— Start —
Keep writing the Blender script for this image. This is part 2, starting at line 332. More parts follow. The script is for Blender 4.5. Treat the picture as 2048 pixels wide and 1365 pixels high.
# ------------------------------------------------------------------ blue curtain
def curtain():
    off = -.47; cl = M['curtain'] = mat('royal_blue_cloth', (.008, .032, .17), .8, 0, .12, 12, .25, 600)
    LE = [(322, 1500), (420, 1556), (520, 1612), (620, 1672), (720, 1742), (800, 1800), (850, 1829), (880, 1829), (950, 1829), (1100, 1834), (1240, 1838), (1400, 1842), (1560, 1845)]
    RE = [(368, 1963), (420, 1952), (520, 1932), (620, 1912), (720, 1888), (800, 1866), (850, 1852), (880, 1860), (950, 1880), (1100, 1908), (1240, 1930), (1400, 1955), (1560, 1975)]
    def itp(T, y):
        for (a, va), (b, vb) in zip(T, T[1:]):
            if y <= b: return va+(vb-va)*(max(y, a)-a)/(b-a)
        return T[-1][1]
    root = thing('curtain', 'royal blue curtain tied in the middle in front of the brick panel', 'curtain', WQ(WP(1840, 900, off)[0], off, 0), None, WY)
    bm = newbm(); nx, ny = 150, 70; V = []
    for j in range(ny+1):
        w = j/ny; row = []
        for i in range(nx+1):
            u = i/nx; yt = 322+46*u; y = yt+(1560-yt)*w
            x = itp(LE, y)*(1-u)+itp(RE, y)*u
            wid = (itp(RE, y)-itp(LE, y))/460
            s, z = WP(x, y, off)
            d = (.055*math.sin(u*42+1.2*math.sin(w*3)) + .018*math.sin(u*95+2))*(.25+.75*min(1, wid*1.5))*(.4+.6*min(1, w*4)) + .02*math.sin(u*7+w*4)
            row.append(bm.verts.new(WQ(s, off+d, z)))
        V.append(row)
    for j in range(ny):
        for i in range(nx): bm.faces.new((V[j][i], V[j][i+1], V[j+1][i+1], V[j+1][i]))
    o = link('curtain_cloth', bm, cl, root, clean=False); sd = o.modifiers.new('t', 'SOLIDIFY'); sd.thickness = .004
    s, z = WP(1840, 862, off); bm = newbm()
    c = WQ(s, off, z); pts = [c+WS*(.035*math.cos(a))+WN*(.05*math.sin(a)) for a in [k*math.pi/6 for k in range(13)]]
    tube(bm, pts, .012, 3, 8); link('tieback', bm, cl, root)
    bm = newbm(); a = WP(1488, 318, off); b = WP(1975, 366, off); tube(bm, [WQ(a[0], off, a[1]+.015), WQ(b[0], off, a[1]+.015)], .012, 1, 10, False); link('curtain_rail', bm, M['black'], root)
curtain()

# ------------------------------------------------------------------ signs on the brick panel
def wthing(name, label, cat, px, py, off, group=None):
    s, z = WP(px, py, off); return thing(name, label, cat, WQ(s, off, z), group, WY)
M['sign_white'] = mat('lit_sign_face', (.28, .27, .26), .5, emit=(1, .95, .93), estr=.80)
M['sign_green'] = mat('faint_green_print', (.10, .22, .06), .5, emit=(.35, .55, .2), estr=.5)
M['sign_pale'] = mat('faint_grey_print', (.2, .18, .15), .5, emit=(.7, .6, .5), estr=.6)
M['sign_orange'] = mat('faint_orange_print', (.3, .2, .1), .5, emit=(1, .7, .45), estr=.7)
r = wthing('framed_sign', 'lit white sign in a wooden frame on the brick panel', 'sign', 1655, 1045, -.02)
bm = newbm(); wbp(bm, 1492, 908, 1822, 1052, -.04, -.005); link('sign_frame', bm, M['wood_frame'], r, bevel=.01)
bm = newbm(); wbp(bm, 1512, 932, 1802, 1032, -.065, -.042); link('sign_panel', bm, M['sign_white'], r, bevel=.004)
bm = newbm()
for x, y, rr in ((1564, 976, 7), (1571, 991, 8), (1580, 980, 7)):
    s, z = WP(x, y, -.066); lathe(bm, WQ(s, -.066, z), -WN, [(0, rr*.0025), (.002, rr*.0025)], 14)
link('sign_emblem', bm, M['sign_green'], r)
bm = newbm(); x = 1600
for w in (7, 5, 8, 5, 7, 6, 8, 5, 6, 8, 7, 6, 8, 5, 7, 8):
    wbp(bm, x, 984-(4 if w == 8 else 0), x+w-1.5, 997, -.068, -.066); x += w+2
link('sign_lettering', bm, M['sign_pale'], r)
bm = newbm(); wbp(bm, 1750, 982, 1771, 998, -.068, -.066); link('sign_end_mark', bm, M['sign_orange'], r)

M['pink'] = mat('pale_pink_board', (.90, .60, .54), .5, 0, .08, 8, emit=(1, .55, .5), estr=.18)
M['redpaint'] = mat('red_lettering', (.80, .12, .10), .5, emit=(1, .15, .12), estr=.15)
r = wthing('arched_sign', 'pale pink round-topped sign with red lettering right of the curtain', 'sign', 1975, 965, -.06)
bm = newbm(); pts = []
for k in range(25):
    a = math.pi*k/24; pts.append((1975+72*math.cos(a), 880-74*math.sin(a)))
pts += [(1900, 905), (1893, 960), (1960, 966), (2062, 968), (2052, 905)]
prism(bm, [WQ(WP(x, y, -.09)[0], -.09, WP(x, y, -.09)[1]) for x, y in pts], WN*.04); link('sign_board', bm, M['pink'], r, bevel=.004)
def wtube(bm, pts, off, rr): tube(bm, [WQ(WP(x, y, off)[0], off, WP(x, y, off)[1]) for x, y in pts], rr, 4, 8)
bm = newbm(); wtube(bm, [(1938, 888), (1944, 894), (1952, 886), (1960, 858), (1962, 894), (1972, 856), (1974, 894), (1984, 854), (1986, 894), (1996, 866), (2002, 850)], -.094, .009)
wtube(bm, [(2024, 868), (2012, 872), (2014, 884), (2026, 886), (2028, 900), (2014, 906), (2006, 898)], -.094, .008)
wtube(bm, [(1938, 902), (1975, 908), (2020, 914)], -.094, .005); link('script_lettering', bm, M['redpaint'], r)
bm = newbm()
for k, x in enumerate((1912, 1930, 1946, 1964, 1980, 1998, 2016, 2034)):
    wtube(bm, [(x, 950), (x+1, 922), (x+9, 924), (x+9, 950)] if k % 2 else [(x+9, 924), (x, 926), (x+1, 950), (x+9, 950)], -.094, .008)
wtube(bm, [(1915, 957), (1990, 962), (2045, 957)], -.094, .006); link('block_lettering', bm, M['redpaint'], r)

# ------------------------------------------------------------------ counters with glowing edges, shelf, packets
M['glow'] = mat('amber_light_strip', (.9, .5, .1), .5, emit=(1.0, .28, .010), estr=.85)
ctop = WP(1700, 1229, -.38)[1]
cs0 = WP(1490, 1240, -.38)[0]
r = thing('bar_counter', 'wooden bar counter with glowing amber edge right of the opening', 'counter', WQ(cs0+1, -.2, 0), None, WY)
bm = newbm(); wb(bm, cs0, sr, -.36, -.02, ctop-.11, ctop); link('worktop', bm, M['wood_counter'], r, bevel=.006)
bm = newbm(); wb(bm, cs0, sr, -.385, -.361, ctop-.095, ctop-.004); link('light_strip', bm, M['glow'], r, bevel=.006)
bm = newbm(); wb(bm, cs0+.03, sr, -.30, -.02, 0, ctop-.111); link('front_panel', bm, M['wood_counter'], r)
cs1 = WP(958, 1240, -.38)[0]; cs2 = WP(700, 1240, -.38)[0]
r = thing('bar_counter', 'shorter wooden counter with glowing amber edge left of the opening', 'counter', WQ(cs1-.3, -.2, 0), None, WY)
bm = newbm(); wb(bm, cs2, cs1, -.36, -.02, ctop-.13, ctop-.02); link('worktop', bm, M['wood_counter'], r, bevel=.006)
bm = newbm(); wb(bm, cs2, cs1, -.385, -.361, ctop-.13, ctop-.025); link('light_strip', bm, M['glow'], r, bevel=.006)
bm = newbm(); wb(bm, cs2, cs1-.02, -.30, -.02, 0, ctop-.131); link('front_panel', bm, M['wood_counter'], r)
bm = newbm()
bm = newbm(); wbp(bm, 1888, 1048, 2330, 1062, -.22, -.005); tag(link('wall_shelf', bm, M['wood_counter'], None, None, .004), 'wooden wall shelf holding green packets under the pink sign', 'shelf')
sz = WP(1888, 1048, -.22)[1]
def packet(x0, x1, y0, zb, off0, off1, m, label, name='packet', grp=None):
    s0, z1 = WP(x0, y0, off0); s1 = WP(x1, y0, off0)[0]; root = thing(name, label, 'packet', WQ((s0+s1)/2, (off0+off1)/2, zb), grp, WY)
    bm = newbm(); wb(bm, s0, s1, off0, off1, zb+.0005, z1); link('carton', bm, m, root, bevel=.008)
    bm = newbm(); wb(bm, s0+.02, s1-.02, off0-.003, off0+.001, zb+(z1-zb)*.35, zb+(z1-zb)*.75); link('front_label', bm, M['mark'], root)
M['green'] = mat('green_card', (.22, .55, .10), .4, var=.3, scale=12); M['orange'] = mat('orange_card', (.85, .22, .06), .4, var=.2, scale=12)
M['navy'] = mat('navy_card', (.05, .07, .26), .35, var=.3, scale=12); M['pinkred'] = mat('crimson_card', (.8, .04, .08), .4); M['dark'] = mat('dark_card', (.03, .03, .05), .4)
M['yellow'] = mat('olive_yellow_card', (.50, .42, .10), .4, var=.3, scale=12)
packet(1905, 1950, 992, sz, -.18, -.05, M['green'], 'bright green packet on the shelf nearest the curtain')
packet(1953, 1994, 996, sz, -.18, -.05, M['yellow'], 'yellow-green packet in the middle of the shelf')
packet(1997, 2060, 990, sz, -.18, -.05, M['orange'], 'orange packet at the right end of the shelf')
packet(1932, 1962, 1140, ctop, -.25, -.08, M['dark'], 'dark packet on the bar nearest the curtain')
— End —
▸ REQUIREMENTS: Extract only the lines from the line with "emit=(1, .15, .12), estr=.15)" through the line with "850)], -.094, .009)", keeping both end lines exactly as they are.

▸ CORRECT ANSWER:
M['redpaint'] = mat('red_lettering', (.80, .12, .10), .5, emit=(1, .15, .12), estr=.15)
r = wthing('arched_sign', 'pale pink round-topped sign with red lettering right of the curtain', 'sign', 1975, 965, -.06)
bm = newbm(); pts = []
for k in range(25):
    a = math.pi*k/24; pts.append((1975+72*math.cos(a), 880-74*math.sin(a)))
pts += [(1900, 905), (1893, 960), (1960, 966), (2062, 968), (2052, 905)]
prism(bm, [WQ(WP(x, y, -.09)[0], -.09, WP(x, y, -.09)[1]) for x, y in pts], WN*.04); link('sign_board', bm, M['pink'], r, bevel=.004)
def wtube(bm, pts, off, rr): tube(bm, [WQ(WP(x, y, off)[0], off, WP(x, y, off)[1]) for x, y in pts], rr, 4, 8)
bm = newbm(); wtube(bm, [(1938, 888), (1944, 894), (1952, 886), (1960, 858), (1962, 894), (1972, 856), (1974, 894), (1984, 854), (1986, 894), (1996, 866), (2002, 850)], -.094, .009)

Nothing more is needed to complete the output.